Dáil debates

Thursday, 29 March 2018

Affordable Housing: Statements (Resumed)

 

5:25 pm

Photo of Dessie EllisDessie Ellis (Dublin North West, Sinn Fein) | Oireachtas source

It is clear we are in a major housing and homelessness crisis and I do not have to tell the Minister this. Not only are we not delivering social housing on the necessary scale, but we do not even have an affordable housing scheme. For many of us the reasons for this are obvious, but for the Minister and the Government it is an ideological resistance to State involvement in the delivery of housing. The selling off of housing portfolios to vulture funds must be stopped, and Government action is needed to purchase these or to solve this issue in a more imaginative way. We own some of these institutions, such as the banks. We need a State company dedicated to house building, which would not be influenced by the private sector or vested interests.

Buildings that have been left idle need to be acquired through compulsory purchase orders, and this should include vacant shops, which are strewn across the country in every town and village. Many of these could be converted into housing or even into affordable housing if necessary. Rebuilding Ireland is not delivering because the rate and speed of delivery is too slow. It requires a major review of what is and what is not working. Lands belonging to the local authorities have been identified, such as in my constituency of Dublin North-West, around Finglas, Ballymun and Santry, which can be built on at an affordable rate. There is the capability to build several thousand units in Dublin North-West alone, so we can imagine that across the country there is the capability to build a lot more.

I am sure the State lands the Minister identified earlier can be also utilised for social and affordable building projects. Ó Cualann housing has been building and delivering affordable housing and doing a reasonably good job, but the scale is nowhere near what is required and it needs to be ratcheted up. With what other housing bodies, such as Ó Cualann, has the Minister engaged? There is a commitment to build more affordable housing and to build large-scale social housing on a number of sites identified in my area. There is nothing wrong with building social and affordable housing schemes. One of the problems in the past was we did not put in the right facilities, such as crèches, community centres, schools and shopping malls. That was the issue. We got everyone into the mindset that we had to have private housing and if we did not have private housing we would end up with ghettos. I came from Finglas. Many people I know came from working class areas. They are not ghettos, they are great places to live. Unfortunately, the only problem we had was we did not have many facilities, which has been largely addressed over the past number of years.

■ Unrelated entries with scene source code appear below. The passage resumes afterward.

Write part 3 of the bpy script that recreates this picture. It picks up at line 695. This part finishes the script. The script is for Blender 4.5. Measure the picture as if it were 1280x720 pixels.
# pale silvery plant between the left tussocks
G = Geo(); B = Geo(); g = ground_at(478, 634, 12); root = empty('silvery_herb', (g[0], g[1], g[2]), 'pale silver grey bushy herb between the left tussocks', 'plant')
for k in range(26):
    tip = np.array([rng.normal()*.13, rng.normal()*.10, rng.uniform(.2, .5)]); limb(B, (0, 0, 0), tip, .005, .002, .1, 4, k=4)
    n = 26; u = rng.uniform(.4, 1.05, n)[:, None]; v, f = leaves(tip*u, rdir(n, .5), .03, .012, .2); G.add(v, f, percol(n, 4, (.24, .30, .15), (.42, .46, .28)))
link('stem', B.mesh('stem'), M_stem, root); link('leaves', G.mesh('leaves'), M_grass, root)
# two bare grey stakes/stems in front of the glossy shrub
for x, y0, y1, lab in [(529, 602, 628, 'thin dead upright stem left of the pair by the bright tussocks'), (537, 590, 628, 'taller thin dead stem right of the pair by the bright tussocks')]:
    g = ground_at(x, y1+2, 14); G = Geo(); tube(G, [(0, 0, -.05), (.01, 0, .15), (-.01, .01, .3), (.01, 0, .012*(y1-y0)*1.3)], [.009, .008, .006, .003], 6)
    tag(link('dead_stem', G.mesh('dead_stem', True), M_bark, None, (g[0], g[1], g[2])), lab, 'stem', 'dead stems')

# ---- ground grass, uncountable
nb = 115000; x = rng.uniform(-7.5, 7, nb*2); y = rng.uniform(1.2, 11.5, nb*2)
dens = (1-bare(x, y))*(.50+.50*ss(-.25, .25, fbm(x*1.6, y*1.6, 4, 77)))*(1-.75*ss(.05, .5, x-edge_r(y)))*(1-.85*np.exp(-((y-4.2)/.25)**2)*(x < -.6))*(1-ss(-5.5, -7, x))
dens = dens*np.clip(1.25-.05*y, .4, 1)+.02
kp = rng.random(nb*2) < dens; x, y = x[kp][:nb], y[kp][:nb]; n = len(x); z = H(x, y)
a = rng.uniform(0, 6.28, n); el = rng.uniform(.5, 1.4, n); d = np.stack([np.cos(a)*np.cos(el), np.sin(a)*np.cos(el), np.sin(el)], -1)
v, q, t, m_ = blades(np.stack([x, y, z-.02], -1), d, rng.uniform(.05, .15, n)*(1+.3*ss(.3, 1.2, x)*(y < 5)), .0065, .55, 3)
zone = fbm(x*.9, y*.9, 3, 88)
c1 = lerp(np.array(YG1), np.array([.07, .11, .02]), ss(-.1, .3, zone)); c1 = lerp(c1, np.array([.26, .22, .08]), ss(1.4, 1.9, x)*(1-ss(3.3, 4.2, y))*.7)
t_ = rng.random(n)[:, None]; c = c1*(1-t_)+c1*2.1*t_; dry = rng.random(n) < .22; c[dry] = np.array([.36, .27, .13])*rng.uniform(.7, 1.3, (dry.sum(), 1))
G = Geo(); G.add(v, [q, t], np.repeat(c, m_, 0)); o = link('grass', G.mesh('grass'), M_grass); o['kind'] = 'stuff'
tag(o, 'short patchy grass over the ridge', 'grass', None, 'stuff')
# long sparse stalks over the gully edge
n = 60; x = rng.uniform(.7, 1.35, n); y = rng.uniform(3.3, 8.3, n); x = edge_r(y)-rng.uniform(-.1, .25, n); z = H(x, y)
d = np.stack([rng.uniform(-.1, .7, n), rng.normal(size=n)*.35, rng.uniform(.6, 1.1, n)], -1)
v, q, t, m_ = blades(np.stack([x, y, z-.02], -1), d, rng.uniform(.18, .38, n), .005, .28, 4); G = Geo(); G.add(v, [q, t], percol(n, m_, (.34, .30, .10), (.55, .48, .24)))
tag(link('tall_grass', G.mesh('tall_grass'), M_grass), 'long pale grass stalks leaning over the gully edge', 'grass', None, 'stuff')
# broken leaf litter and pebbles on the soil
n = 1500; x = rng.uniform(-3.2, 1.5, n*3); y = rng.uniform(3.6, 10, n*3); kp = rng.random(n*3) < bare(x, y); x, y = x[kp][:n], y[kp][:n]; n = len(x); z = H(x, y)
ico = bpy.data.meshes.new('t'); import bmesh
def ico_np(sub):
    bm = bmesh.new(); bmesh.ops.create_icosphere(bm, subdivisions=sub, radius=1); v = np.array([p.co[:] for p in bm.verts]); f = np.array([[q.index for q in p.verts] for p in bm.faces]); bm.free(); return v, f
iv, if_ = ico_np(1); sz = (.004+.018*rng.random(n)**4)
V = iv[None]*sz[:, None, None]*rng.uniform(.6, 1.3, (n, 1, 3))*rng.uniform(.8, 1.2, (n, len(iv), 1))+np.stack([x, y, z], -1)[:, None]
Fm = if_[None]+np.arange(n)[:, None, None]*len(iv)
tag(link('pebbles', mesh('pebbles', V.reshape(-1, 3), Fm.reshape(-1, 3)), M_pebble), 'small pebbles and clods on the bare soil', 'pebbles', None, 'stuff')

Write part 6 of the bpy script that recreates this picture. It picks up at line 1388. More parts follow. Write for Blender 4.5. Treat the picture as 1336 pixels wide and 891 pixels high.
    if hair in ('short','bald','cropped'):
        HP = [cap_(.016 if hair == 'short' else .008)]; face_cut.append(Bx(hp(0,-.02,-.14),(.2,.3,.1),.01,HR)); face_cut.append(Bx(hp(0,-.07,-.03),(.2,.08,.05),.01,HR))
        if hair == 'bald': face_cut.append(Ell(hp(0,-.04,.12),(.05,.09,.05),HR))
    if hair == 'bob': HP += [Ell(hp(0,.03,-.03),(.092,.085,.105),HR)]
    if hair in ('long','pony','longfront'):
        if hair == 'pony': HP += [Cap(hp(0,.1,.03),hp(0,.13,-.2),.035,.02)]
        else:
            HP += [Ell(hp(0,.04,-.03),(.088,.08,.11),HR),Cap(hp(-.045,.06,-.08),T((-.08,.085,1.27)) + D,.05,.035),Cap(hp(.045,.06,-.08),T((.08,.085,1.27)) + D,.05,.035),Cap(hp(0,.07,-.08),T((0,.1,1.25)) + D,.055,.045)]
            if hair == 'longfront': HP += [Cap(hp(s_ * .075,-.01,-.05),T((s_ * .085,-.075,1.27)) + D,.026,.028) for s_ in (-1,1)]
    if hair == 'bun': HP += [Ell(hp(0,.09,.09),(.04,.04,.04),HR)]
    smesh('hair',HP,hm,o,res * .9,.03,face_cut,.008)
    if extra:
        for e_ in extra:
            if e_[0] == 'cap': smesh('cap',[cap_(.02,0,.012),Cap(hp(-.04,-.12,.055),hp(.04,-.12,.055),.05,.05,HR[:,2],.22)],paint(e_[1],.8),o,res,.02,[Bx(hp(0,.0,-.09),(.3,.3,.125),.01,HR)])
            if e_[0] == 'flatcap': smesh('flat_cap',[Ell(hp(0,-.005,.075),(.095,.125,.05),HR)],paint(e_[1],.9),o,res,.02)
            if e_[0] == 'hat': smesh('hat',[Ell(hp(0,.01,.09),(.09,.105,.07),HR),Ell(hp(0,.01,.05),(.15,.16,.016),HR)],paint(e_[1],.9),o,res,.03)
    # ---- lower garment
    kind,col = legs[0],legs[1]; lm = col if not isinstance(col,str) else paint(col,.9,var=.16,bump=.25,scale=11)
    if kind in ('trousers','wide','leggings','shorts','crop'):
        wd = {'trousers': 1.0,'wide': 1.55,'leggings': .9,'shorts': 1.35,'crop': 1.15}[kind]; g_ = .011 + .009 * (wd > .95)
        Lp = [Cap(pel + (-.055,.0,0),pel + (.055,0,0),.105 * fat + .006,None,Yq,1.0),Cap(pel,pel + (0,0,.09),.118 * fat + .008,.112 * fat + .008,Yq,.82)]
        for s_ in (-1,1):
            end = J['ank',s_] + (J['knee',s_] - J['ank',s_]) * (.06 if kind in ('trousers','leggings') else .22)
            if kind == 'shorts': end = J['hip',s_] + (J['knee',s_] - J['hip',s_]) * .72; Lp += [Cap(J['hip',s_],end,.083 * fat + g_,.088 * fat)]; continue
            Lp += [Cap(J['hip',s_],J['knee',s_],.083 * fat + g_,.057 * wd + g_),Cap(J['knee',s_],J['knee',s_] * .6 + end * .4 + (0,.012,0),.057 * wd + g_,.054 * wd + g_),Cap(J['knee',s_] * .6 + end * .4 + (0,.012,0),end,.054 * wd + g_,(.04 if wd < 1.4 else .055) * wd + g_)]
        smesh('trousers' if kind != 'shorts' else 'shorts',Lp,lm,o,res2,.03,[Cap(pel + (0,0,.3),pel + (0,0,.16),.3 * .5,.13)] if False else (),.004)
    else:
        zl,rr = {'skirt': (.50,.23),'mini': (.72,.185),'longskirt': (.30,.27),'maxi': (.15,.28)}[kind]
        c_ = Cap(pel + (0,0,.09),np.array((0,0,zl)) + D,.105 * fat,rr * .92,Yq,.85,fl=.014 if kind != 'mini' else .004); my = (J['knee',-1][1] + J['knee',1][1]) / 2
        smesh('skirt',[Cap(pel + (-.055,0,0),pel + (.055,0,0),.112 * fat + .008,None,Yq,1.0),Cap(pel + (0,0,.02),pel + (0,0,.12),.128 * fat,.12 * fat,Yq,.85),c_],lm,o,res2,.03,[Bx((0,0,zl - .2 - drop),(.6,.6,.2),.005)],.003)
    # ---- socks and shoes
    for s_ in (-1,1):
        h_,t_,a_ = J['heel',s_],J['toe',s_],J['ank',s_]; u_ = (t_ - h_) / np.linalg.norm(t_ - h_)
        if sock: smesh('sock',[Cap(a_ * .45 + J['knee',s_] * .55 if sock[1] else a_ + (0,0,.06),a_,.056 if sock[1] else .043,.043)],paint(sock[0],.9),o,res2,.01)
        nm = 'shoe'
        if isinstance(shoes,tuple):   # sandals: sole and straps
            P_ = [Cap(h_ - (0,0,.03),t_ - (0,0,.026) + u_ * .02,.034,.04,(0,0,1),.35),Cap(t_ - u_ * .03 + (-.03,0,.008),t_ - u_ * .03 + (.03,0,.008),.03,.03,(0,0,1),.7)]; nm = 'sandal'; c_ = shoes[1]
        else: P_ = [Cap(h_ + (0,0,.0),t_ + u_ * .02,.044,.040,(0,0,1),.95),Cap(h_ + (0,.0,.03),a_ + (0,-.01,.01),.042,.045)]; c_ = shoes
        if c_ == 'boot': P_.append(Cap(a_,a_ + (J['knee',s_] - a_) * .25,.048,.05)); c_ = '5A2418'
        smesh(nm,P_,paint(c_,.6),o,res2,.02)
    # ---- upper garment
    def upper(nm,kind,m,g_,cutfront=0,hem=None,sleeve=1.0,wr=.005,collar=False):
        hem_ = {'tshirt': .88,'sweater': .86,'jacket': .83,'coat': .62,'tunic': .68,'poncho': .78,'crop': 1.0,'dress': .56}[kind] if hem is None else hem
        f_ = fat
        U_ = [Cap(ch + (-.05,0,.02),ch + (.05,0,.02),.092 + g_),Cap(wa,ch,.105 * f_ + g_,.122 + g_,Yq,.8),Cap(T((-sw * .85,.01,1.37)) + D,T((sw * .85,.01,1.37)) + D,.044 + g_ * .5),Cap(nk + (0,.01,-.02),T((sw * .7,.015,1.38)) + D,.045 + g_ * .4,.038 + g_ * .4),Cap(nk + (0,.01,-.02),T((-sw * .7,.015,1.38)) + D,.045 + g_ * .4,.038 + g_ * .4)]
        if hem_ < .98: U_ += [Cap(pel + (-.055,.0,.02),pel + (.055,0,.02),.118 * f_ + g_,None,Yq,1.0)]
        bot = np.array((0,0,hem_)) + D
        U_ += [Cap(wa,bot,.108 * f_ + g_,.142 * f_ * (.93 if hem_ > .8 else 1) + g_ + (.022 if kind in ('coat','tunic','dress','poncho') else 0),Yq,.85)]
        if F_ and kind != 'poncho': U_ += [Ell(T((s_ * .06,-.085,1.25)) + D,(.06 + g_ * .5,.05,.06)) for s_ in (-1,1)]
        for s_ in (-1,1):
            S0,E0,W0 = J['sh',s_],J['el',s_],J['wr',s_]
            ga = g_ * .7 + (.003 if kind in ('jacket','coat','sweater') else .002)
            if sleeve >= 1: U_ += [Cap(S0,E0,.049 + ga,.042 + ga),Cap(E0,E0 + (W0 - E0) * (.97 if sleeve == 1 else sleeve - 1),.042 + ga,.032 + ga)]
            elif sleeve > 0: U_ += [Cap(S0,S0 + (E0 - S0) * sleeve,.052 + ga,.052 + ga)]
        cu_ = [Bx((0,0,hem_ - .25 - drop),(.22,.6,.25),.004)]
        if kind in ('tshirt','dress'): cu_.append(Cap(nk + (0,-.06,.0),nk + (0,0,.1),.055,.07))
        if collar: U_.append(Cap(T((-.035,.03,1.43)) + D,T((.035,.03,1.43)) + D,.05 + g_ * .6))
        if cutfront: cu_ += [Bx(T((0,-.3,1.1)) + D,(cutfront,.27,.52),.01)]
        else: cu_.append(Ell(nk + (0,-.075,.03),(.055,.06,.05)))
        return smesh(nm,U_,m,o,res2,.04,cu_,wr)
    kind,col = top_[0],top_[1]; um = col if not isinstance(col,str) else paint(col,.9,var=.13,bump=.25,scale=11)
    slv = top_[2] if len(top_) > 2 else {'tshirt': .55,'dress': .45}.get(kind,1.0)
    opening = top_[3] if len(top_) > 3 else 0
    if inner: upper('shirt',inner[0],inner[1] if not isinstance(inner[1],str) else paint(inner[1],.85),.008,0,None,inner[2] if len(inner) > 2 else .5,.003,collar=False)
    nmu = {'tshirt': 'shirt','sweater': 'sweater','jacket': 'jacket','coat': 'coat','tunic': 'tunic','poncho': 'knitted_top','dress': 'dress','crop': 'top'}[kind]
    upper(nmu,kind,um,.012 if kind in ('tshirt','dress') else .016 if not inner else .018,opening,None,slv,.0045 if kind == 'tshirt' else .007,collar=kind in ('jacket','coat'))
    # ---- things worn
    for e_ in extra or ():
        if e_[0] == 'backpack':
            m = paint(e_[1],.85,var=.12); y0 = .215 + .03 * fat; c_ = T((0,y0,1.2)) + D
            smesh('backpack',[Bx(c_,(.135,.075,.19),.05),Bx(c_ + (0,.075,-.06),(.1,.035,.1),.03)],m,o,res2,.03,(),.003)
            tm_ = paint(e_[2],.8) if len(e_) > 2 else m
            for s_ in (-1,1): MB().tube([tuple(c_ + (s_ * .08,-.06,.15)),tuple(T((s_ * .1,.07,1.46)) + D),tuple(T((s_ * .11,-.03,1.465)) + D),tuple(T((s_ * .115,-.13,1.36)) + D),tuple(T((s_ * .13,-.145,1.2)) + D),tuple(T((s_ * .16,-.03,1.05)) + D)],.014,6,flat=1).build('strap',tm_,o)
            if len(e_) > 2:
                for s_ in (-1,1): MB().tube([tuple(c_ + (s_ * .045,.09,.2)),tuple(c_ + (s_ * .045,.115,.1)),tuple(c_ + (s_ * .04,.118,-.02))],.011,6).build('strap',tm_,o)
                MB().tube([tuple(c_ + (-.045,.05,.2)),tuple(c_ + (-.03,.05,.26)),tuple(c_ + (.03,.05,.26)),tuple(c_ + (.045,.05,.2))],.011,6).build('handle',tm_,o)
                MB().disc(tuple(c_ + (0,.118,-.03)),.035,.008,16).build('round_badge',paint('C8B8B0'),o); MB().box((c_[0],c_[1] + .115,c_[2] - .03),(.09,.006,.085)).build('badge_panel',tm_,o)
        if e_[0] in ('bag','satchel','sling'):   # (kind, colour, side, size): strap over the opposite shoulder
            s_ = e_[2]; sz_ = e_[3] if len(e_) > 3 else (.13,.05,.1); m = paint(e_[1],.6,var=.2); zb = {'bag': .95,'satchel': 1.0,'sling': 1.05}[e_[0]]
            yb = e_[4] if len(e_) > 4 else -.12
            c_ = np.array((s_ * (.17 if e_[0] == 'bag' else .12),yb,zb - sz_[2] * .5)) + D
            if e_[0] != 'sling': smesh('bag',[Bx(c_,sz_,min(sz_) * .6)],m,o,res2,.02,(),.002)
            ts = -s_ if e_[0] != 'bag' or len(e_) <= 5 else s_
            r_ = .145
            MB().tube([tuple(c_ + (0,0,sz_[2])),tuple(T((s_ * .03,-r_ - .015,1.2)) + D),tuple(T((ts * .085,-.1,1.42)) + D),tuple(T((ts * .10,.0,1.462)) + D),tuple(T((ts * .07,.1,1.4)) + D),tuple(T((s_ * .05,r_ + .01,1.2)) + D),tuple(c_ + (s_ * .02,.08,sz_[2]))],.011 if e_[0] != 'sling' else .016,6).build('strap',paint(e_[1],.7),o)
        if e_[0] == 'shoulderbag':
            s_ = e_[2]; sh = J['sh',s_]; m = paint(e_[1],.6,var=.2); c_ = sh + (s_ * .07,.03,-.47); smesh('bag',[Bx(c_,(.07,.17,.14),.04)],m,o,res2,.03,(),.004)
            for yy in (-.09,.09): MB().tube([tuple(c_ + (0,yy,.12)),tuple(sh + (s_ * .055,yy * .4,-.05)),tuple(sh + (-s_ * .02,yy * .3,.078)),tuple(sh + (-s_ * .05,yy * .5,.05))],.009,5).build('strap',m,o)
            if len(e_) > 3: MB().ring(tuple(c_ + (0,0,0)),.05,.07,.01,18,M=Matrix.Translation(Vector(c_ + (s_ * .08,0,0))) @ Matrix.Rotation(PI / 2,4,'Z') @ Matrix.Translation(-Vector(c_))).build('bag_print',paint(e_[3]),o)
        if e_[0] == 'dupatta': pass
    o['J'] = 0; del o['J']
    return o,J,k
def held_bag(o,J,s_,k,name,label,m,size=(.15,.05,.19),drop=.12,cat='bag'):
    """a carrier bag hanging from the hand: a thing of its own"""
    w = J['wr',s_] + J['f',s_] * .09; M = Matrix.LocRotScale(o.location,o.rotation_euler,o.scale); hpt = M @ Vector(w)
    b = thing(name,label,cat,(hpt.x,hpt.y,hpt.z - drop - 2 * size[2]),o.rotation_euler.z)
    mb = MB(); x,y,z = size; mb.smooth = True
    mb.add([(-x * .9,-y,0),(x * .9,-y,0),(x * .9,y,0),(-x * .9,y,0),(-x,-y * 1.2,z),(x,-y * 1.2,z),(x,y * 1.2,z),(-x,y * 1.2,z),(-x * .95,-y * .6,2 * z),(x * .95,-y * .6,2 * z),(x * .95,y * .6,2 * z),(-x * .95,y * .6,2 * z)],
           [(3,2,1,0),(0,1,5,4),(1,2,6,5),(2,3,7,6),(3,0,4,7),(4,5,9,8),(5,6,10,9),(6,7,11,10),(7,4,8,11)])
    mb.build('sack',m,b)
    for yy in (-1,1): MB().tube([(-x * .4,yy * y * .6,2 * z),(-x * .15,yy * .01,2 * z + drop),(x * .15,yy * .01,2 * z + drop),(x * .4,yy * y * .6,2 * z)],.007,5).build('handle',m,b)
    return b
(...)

We need to build approximately 10,000 units a year to address this crisis and we are nowhere near building this. The almost 10,000 people homeless and the more than 3,500 children in emergency accommodation is double the number from when the Government first came into being in 2011. At that time, we called it an emergency and we were looking for it to be declared an emergency. Anyone who believes the average rent in Dublin at €1,800 per month is okay is not living in the real world. We have to do something about this. The average industrial wage is something like €600. How in God's name did we get to this train of thought?

This has to be addressed. Since I was elected to the Dáil in 2011, and having taken up the housing portfolio with Sinn Féin, this crisis has spiralled. The solutions are the same today as they were when I was elected. We warned that the lack of a social housing building programme was a major problem. That must be addressed. An emergency should be declared, and the State should get involved in building housing.